■ **Short exercise**:
What do the lines from the top of the data through the line with "MB().tube([A1 - Vector((.002, 0, 0)), A1" say? Quote them exactly and include both ends.

■ **Raw data**:
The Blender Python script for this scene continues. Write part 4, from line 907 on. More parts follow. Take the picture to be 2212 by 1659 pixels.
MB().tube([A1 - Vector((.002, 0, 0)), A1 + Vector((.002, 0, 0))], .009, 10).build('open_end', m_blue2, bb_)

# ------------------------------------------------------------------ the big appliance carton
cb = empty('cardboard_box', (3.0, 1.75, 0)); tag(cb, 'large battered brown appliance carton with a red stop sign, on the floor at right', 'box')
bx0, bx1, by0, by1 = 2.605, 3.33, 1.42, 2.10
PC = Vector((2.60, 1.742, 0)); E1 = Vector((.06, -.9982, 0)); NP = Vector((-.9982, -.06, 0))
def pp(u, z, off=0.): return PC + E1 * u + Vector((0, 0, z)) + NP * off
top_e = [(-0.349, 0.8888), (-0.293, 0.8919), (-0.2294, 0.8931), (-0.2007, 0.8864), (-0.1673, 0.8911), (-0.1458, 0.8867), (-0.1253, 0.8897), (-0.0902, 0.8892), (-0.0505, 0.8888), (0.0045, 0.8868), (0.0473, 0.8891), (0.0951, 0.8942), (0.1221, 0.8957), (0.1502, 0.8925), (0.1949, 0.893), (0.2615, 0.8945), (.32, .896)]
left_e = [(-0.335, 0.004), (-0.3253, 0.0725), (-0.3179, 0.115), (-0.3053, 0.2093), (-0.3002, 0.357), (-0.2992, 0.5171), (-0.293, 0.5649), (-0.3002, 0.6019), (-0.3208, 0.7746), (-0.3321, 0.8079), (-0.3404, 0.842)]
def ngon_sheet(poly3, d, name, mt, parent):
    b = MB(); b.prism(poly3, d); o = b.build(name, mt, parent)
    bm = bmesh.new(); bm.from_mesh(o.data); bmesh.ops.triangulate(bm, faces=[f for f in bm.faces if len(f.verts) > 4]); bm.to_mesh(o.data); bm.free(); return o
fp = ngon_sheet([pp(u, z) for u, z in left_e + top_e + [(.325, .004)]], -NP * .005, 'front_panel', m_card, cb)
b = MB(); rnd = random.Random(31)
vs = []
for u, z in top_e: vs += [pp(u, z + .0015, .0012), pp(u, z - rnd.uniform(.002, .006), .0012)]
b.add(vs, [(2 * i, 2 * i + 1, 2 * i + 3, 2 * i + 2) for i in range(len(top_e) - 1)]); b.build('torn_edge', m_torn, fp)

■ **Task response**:
The Blender Python script for this scene continues. Write part 4, from line 907 on. More parts follow. Take the picture to be 2212 by 1659 pixels.
MB().tube([A1 - Vector((.002, 0, 0)), A1 + Vector((.002, 0, 0))], .009, 10).build('open_end', m_blue2, bb_)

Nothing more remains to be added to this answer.